Fairchild Semiconductor recently introduced the FTC03V455A1 a 3-phase, variable speed drive automotive power module. This device, intended for 3-Phase motor control applications under 2 kW, allows designers to reduce the overall system cost of higher power applications. This includes electric power steering (column-mount and rack-mount), electro-hydraulic power steering, electric water pumps, electric oil pumps and engine cooling fans. The FTC03V455A1 allows these applications to deliver higher torque outputs.

Additionally, power modules are more cost-effective than traditional solutions when all aspects of the power stage design (interconnections, mechanical, electrical and thermal) are considered.

The FTC03V455A1 automotive power module, through increased electronics integration, uses fewer components than discrete solutions and provides a compact system design that delivers better EMI performance, Fairchild says. The integrated DC Bus high accuracy current sense resistor enables full control of the electric motor, while the NTC thermistor provides thermal protection.

The module enables an extremely low electrical resistance path between the battery and motor, in addition to a complete separation of the control board from the high power stage. This provides high current handling capability at a reduced system cost.

The module, measuring 44.00 x 29.00 x 5.00 mm, offers designers better EMC, >1.5KV in electrical isolation and lower motor ripple. Additionally, the module provides better system reliability and easier installation.

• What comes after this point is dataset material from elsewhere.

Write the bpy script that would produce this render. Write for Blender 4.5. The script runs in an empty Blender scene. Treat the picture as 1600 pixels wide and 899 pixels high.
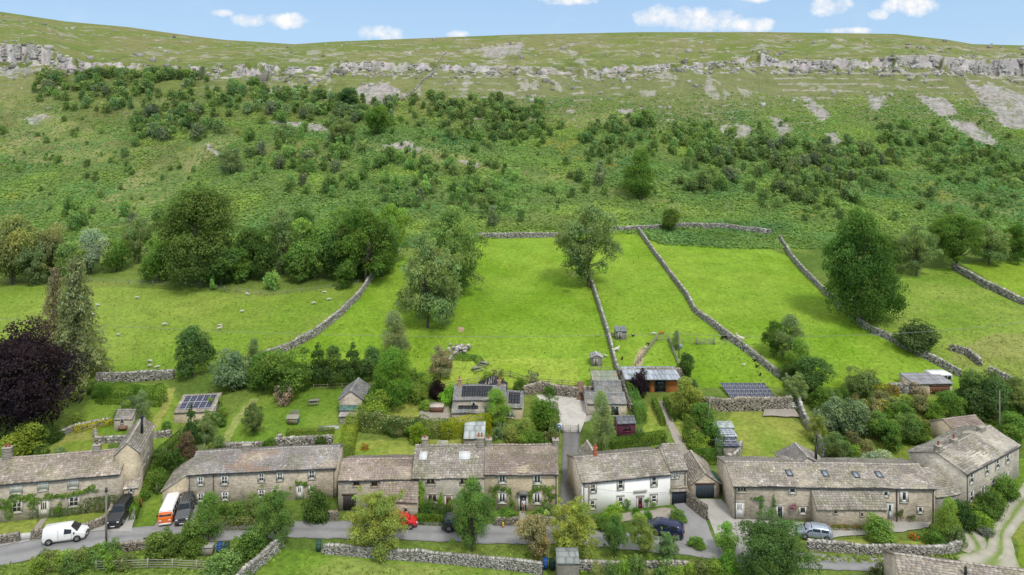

The module, designed for automotive 12V battery systems, is rated up to 40V and 130A.



I'm surprised not to see electric A/C on the applications list.  Getting rid of the compressor belt drive and the associated leaky seals and hoses would be a double win for system life and GHG emissions; it would also decouple the compressor from the engine, allowing superior performance especially at low speeds.


That technology has been used for high efficiency Heat Pumps and A/C for 12+ years to increase SEER from 10 to 26+.

Why did it take 12+ years to find its way into automotive applications?


It’s the same type of 3-Ph AC Drive used in GM's EV1 (Impact) that dates back to the 90's.
This represents an acknowledgement and maturing of the technology as well as a broader acceptance of it.
Field-orientation control is highly complex compared to the easier to understand DC-Drive technology.
Costs are finally coming down as it gets into the main-stream, high-volume markets.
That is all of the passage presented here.